I did ask the producer of the radio adaptation, Sara Davies, if she had experimented with English translations of the title, but she said it would be madness to alter the original. Wise woman. There are other famous French titles of which this is also true. Déjeuner Sur L'Herbe. Huis Clos. Les Miserables. All calmly left in the original. Madame Bovary, too. It could be rendered as "Mrs Bovary", but ...

(If Flaubert was clever with the title of Madame Bovary, he wasn't so clever when naming L'Education Sentimentale. The title translates naturally, and wrongly, as "Sentimental Education". It's not that at all. We use "sentimental" as the adjective from "sentimentality" (meaning "sickly sweet emotion") but Flaubert is talking about "sentiment", which is something quite different, being "feeling". If anything, the book should be called "The Education In Feeling", or "Learning How to Feel" ...)

Still, if I believe there is no such thing as a yellow dog, it makes it hard to explain why the title crops up so regularly. Martin Amis has written a book called Yellow Dog, which, through skilful life management, I have not had the pleasure of reading. Walter Mosley has written an Easy Rawlins mystery called A Little Yellow Dog.

WC Handy published a blues in the 1920s called Yellow Dog Blues, which he claimed to have picked up from an itinerant black worker in 1903, whom he heard singing about "Where the Southern cross the Yellow Dog ..." The "Southern" was the "Southern Railroad", and the "Yellow Dog" was another railroad, perhaps the Yazoo Delta, which had the same initials as Yellow Dog ...

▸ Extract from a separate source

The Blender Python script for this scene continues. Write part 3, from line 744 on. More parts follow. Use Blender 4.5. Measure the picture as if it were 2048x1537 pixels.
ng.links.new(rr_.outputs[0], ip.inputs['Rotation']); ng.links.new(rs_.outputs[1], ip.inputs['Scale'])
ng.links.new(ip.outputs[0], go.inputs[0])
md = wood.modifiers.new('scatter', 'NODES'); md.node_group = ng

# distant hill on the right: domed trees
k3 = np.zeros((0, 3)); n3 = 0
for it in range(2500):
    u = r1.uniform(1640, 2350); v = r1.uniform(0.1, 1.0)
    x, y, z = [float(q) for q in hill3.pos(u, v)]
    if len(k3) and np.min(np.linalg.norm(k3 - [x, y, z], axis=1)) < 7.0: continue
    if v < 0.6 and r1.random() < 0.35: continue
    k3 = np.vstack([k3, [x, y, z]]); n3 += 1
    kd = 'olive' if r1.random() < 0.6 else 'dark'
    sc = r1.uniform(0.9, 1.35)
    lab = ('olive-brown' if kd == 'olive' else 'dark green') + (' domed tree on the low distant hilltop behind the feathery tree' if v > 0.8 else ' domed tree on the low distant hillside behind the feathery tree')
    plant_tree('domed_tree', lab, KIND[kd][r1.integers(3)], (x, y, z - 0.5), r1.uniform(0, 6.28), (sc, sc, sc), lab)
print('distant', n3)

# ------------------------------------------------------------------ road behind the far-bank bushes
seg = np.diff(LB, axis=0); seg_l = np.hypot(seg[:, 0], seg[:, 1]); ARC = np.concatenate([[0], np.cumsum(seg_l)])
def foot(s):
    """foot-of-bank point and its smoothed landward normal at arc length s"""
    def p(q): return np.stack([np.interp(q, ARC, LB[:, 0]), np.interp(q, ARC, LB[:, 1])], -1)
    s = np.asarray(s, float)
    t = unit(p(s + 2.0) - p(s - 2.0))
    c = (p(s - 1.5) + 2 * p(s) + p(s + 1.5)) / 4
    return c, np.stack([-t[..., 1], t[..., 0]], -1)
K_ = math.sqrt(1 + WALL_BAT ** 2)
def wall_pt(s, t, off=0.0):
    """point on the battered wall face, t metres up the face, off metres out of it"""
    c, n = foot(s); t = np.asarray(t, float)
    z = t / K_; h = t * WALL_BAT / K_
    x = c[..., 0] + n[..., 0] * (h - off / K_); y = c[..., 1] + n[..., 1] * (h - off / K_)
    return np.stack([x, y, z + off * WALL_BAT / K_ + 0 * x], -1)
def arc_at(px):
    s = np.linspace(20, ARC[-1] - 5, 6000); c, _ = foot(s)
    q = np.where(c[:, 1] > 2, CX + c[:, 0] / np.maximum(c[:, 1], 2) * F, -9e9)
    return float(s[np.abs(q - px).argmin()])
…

And, most exciting of all, I have discovered a listing for the following source book:

Yellow Dogs, Hushpuppies, and Bluetick Hounds: The Official Encyclopedia of Southern Culture Quiz Book (ISBN:0807845922)

It is published by the University of Mississippi Center for the Study of Southern Culture.

I cannot help feeling that were I to possess that book, total enlightenment would be mine.

I also have a strange feeling that that day will never dawn.